***** DATA EXTRACT

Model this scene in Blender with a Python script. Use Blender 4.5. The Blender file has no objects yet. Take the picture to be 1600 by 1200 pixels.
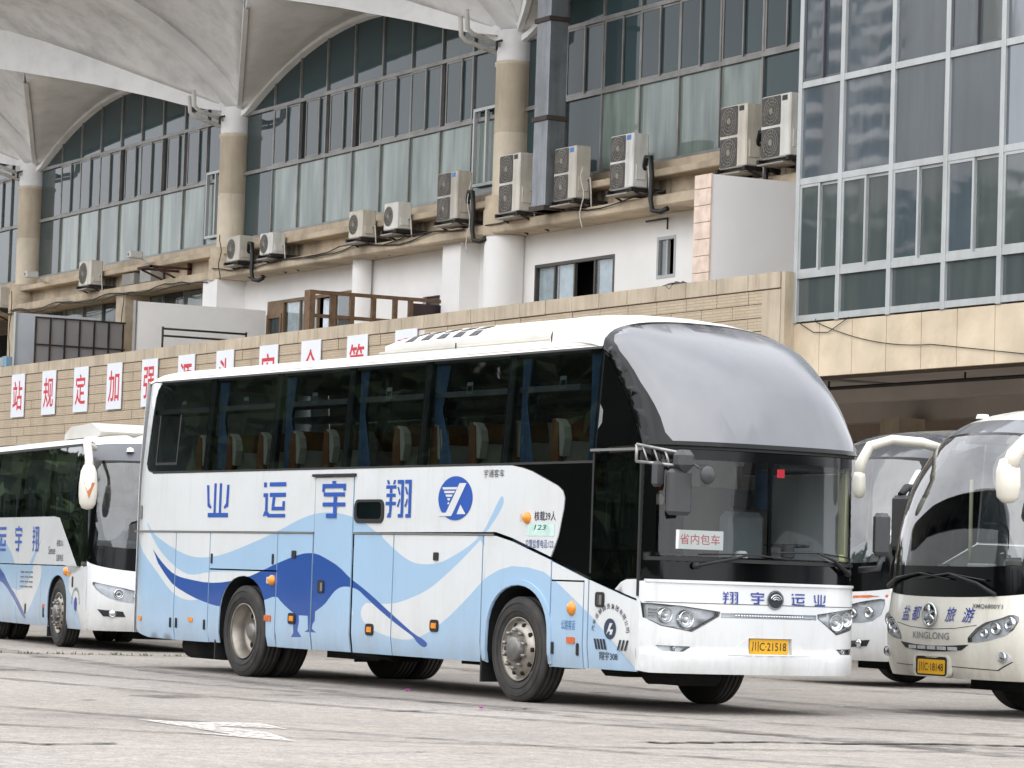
import bpy, math, random
from mathutils import Vector, Matrix
from mathutils.geometry import delaunay_2d_cdt

SC = bpy.context.scene
COL = SC.collection
rnd = random.Random(7)

# ------------------------------------------------------------------ camera
def set_camera():
    th, pi, ro = 1.07616895, .0600084, .0328002      # yaw, pitch up, roll
    fwd = Vector((-math.sin(th) * math.cos(pi), math.cos(th) * math.cos(pi), math.sin(pi)))
    right = Vector((math.cos(th), math.sin(th), 0))
    up = right.cross(fwd)
    r = right * math.cos(ro) + up * math.sin(ro)
    u = -right * math.sin(ro) + up * math.cos(ro)
    cd = bpy.data.cameras.new('camera')
    cd.sensor_width = 36.0
    cd.lens = 36.0 * 5136.877 / 1600.0
    cd.clip_start = .5
    cd.clip_end = 3000
    cam = bpy.data.objects.new('camera', cd)
    COL.objects.link(cam)
    m = Matrix((r, u, -fwd)).transposed().to_4x4()
    m.translation = Vector((0, 0, 1.194))
    cam.matrix_world = m
    SC.camera = cam
set_camera()

# ------------------------------------------------------------------ sky and sun (bright overcast)
SUN_DIR = Vector((.42, -.45, 1.30)).normalized()        # towards the sun
def set_light():
    w = bpy.data.worlds.new('World')
    SC.world = w
    w.use_nodes = True
    nt = w.node_tree
    for n in list(nt.nodes):
        nt.nodes.remove(n)
    out = nt.nodes.new('ShaderNodeOutputWorld')
    bg = nt.nodes.new('ShaderNodeBackground')
    sky = nt.nodes.new('ShaderNodeTexSky')
    sky.sky_type = 'NISHITA'
    sky.sun_disc = False
    sky.sun_elevation = math.asin(SUN_DIR.z)
    sky.sun_rotation = math.atan2(SUN_DIR.x, SUN_DIR.y)
    sky.dust_density = 4.0
    hs = nt.nodes.new('ShaderNodeHueSaturation')
    hs.inputs['Saturation'].default_value = .12
    hs.inputs['Value'].default_value = .45
    # cloud deck
    tc = nt.nodes.new('ShaderNodeTexCoord')
    mp = nt.nodes.new('ShaderNodeMapping')
    mp.inputs['Scale'].default_value = (1.4, 1.4, 3.2)
    nz = nt.nodes.new('ShaderNodeTexNoise')
    nz.inputs['Scale'].default_value = 2.2
    nz.inputs['Detail'].default_value = 6
    nz.inputs['Roughness'].default_value = .55
    rp = nt.nodes.new('ShaderNodeValToRGB')
    rp.color_ramp.elements[0].position = .32
    rp.color_ramp.elements[0].color = (12.0, 12.3, 13.2, 1)
    rp.color_ramp.elements[1].position = .68
    rp.color_ramp.elements[1].color = (16.2, 16.4, 16.9, 1)
    mx = nt.nodes.new('ShaderNodeMixRGB')
    mx.inputs[0].default_value = .86
    bg.inputs['Strength'].default_value = .145
    L = nt.links.new
    L(tc.outputs['Generated'], mp.inputs['Vector']); L(mp.outputs[0], nz.inputs['Vector'])
    L(nz.outputs['Fac'], rp.inputs[0]); L(sky.outputs[0], hs.inputs['Color'])
    L(hs.outputs[0], mx.inputs[1]); L(rp.outputs[0], mx.inputs[2])
    L(mx.outputs[0], bg.inputs['Color']); L(bg.outputs[0], out.inputs['Surface'])
    sd = bpy.data.lights.new('sun', 'SUN')
    sd.energy = 1.3
    sd.angle = math.radians(110)
    sd.color = (1.0, .98, .95)
    so = bpy.data.objects.new('sun', sd)
    COL.objects.link(so)
    so.location = (0, 0, 60)
    so.rotation_euler = SUN_DIR.to_track_quat('Z', 'Y').to_euler()
    vs = SC.view_settings
    SC.display_settings.display_device = 'sRGB'
    vs.view_transform = 'Standard'
    vs.look = 'None'
    vs.exposure = 0.33
    vs.gamma = 1.0
    vs.use_curve_mapping = False
    SC.cycles.use_denoising = True
    SC.cycles.max_bounces = 10
    SC.cycles.transparent_max_bounces = 24
    SC.cycles.caustics_reflective = False
    SC.cycles.caustics_refractive = False
    SC.cycles.sample_clamp_indirect = 6
set_light()

# ------------------------------------------------------------------ materials
def lin(h):
    h = h.lstrip('#')
    c = [int(h[i:i + 2], 16) / 255 for i in (0, 2, 4)]
    return tuple(x / 12.92 if x <= .04045 else ((x + .055) / 1.055) ** 2.4 for x in c) + (1,)
MATS = {}
def nodes(name):
    m = bpy.data.materials.new(name)
    m.use_nodes = True
    nt = m.node_tree
    p = nt.nodes['Principled BSDF']
    return m, nt, p
def mix(nt, a, b, fac):
    n = nt.nodes.new('ShaderNodeMixRGB')
    for i, v in ((1, a), (2, b)):
        if isinstance(v, tuple): n.inputs[i].default_value = v
        else: nt.links.new(v, n.inputs[i])
    if isinstance(fac, (int, float)): n.inputs[0].default_value = fac
    else: nt.links.new(fac, n.inputs[0])
    return n.outputs[0]
def noise(nt, scale, detail=4, sc=(1, 1, 1), rough=.55, coord='Object', lo=.35, hi=.65):
    tc = nt.nodes.new('ShaderNodeTexCoord')
    mp = nt.nodes.new('ShaderNodeMapping')
    mp.inputs['Scale'].default_value = sc
    n = nt.nodes.new('ShaderNodeTexNoise')
    n.inputs['Scale'].default_value = scale
    n.inputs['Detail'].default_value = detail
    n.inputs['Roughness'].default_value = rough
    r = nt.nodes.new('ShaderNodeMapRange')
    r.inputs['From Min'].default_value = lo
    r.inputs['From Max'].default_value = hi
    nt.links.new(tc.outputs[coord], mp.inputs['Vector'])
    nt.links.new(mp.outputs[0], n.inputs['Vector'])
    nt.links.new(n.outputs['Fac'], r.inputs['Value'])
    return r.outputs[0]
def bump(nt, p, h, strength, dist=.01):
    b = nt.nodes.new('ShaderNodeBump')
    b.inputs['Strength'].default_value = strength
    b.inputs['Distance'].default_value = dist
    nt.links.new(h, b.inputs['Height'])
    nt.links.new(b.outputs[0], p.inputs['Normal'])
    nt.links.new(b.outputs[0], p.inputs['Coat Normal'])
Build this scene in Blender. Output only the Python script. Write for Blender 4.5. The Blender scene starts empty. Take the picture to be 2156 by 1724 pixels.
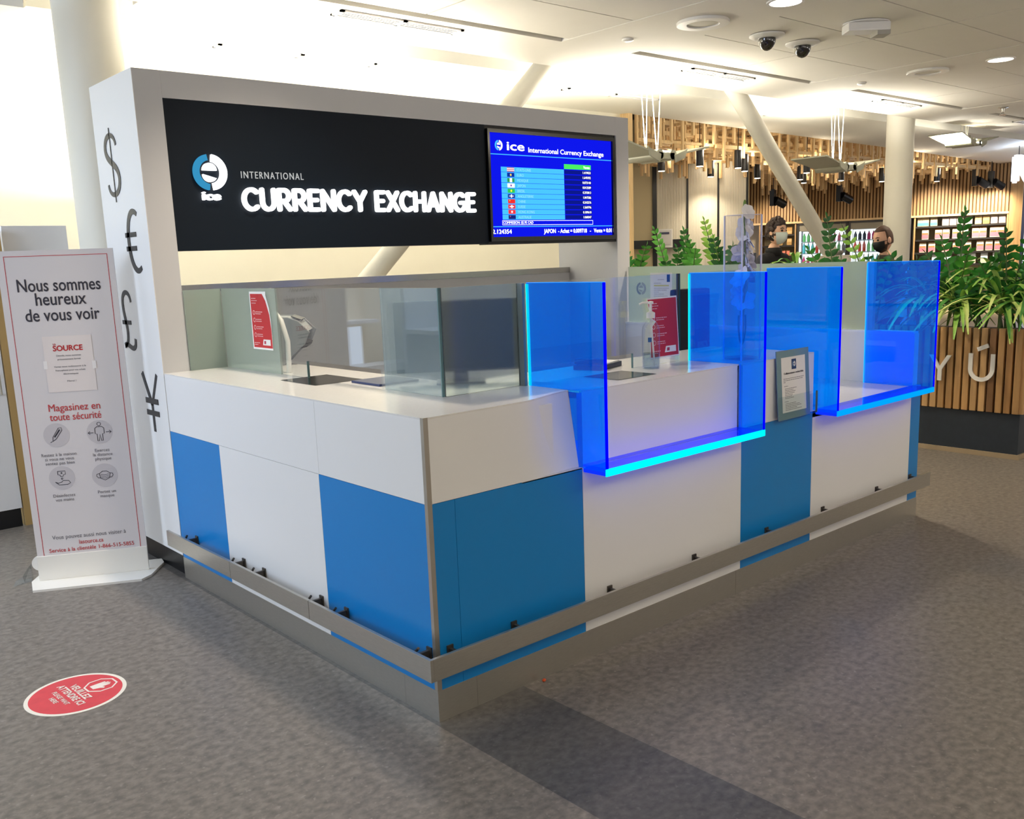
import bpy, bmesh, math, random
from mathutils import Vector, Matrix
random.seed(7)
S = bpy.context.scene
COL = S.collection
R = math.radians

# ------------------------------------------------------------------ camera
cam_d = bpy.data.cameras.new('camera')
cam = bpy.data.objects.new('camera', cam_d); COL.objects.link(cam)
cam_d.sensor_width = 36.0
cam_d.lens = 1965.894 / 2156 * 36.0
cam_d.shift_y = 60.0 / 2156
cam_d.clip_end = 200
_r = Vector((0.75032516, -0.66005364, -0.03662438)); _u = Vector((0.15158934, 0.11786687, 0.98139089)); _f = Vector((0.64345382, 0.74191414, -0.18849557))
cam.matrix_world = Matrix(((_r.x, _u.x, -_f.x, -1.74974), (_r.y, _u.y, -_f.y, -2.45643), (_r.z, _u.z, -_f.z, 1.57076), (0, 0, 0, 1)))
S.camera = cam

# ------------------------------------------------------------------ view, world, large lights
S.view_settings.view_transform = 'Standard'
S.view_settings.look = 'None'
S.view_settings.gamma = 1.0
S.view_settings.use_curve_mapping = False
S.view_settings.exposure = 0.80
w = bpy.data.worlds.new('hall'); S.world = w; w.use_nodes = True
bg = w.node_tree.nodes['Background']
bg.inputs[0].default_value = (1.0, 0.93, 0.86, 1)
bg.inputs[1].default_value = 0.31

def lamp(kind, name, loc, target, energy, color, **kw):
    d = bpy.data.lights.new(name, kind); d.energy = energy; d.color = color
    for k, v in kw.items(): setattr(d, k, v)
    o = bpy.data.objects.new(name, d); COL.objects.link(o); o.location = loc
    o.rotation_euler = (Vector(target) - Vector(loc)).to_track_quat('-Z', 'Y').to_euler()
    return o
WARM = (1.0, 0.86, 0.68); COOL = (0.66, 0.79, 1.0); NEUT = (1.0, 0.95, 0.88)
# ceiling lamps of the electronics shop on the left
lamp('AREA', 'shop_lamp', (-4.3, 2.2, 3.1), (-1.6, 1.8, 0.8), 150, COOL, shape='RECTANGLE', size=2.0, size_y=3.5)
lamp('AREA', 'shop_lamp', (-2.9, 4.3, 3.15), (-2.9, 4.6, 0), 60, COOL, shape='RECTANGLE', size=1.6, size_y=1.2)
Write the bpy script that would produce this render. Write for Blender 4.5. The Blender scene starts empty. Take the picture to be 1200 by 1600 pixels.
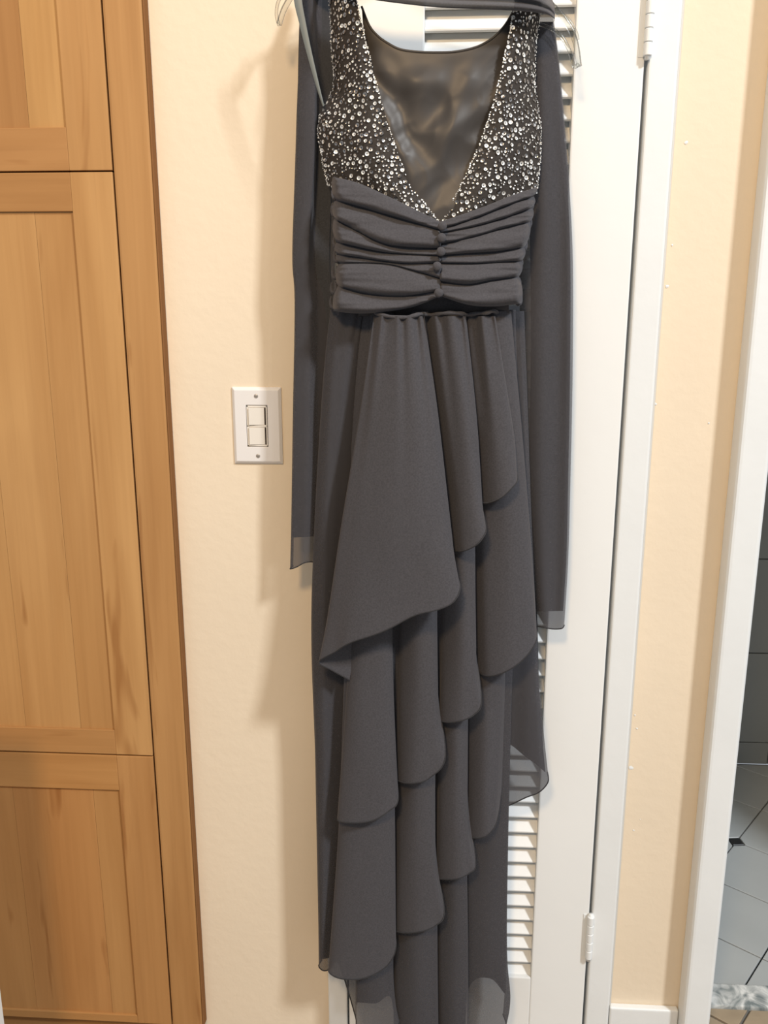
import bpy, bmesh, math, random
from mathutils import Vector, Matrix, noise
R = math.radians
C = bpy.context.scene.collection
S = bpy.context.scene
random.seed(7)

# ------------------------------------------------------------------ camera
F = 1340.0                                   # focal length in pixels of the 1200x1600 frame
PITCH, YAW = R(13.5), R(3.5)
CAMP = Vector((0, -1.37, 1.41))
cd = bpy.data.cameras.new('camera'); cam = bpy.data.objects.new('camera', cd); C.objects.link(cam)
cd.sensor_fit = 'VERTICAL'; cd.sensor_height = 36; cd.lens = F/1600*36
cam.location = CAMP; cam.rotation_euler = (R(90)-PITCH, 0, YAW); cd.clip_start = .02
S.camera = cam

# ------------------------------------------------------------------ light, exposure
w = bpy.data.worlds.new('world'); S.world = w; w.use_nodes = True
bg = w.node_tree.nodes['Background']; bg.inputs[0].default_value = (.84, .92, 1.0, 1); bg.inputs[1].default_value = .45

def area(name, loc, to, sx, sy, power, col):
    l = bpy.data.lights.new(name, 'AREA'); l.shape = 'RECTANGLE'; l.size = sx; l.size_y = sy
    l.energy = power; l.color = col
    o = bpy.data.objects.new(name, l); C.objects.link(o); o.location = loc
    o.rotation_euler = (Vector(to)-Vector(loc)).to_track_quat('-Z', 'Y').to_euler()
    return o
area('window_daylight', (3.0, -3.2, 4.9), (.1, 0, 1.0), .5, .6, 262, (.90, .95, 1.0))
area('ceiling_lamp_light', (-.40, -2.2, 2.75), (-.3, 0, .9), .3, .3, 36, (1.0, .71, .40))
S.view_settings.view_transform = 'Standard'; S.view_settings.look = 'None'
S.view_settings.gamma = 1; S.view_settings.use_curve_mapping = False
S.view_settings.exposure = 0.0

# ------------------------------------------------------------------ measuring: where the photo's sight line meets a plane y = -d
FW = Vector((-math.sin(YAW)*math.cos(PITCH), math.cos(YAW)*math.cos(PITCH), -math.sin(PITCH)))
RT = Vector((math.cos(YAW), math.sin(YAW), 0)); UP = RT.cross(FW)
def at(u, v, d=0.0):
    r = FW + RT*((u-600)/F) - UP*((v-800)/F)
    return CAMP + r*((-d-CAMP.y)/r.y)
def X(u, v=800, d=0.0): return at(u, v, d).x
def Z(u, v, d=0.0): return at(u, v, d).z

# ------------------------------------------------------------------ materials
def mat(name):
    m = bpy.data.materials.new(name); m.use_nodes = True
    nt = m.node_tree; return m, nt, nt.nodes['Principled BSDF']
def node(nt, t, **k):
    n = nt.nodes.new(t)
    for a, b in k.items():
        if a.startswith('i_'): n.inputs[a[2:].replace('_', ' ')].default_value = b
        else: setattr(n, a, b)
    return n
def simple(name, col, rough=.5, bump=0, bscale=100, var=0, vscale=8, metal=0, spec=.5, detail=3):
    m, nt, b = mat(name); L = nt.links.new
    b.inputs['Roughness'].default_value = rough; b.inputs['Metallic'].default_value = metal
    b.inputs['Specular IOR Level'].default_value = spec
    b.inputs['Base Color'].default_value = (*col, 1)
    tc = node(nt, 'ShaderNodeTexCoord')
    if var:
        n = node(nt, 'ShaderNodeTexNoise', i_Scale=vscale, i_Detail=4.0); L(tc.outputs['Object'], n.inputs['Vector'])
        r = node(nt, 'ShaderNodeValToRGB'); L(n.outputs['Fac'], r.inputs[0])
        r.color_ramp.elements[0].position = .3; r.color_ramp.elements[1].position = .7
        r.color_ramp.elements[0].color = (*[c*(1-var) for c in col], 1); r.color_ramp.elements[1].color = (*[min(1, c*(1+var)) for c in col], 1)
        L(r.outputs[0], b.inputs['Base Color'])
    if bump:
        n = node(nt, 'ShaderNodeTexNoise', i_Scale=bscale, i_Detail=float(detail)); L(tc.outputs['Object'], n.inputs['Vector'])
        bp = node(nt, 'ShaderNodeBump', i_Strength=bump, i_Distance=.002); L(n.outputs['Fac'], bp.inputs['Height'])
        L(bp.outputs[0], b.inputs['Normal'])
    return m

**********

### [AIM]
Leave the pictures out, and restate exactly the lines from the start of the records through the one that contains "rnd = random.Random(7)".

### [RESPONSE BELOW]
Model this scene in Blender with a Python script. Use Blender 4.5. The Blender file has no objects yet. Take the picture to be 1600 by 1200 pixels.
import bpy, math, random
from mathutils import Vector, Matrix
from mathutils.geometry import delaunay_2d_cdt

SC = bpy.context.scene
COL = SC.collection
rnd = random.Random(7)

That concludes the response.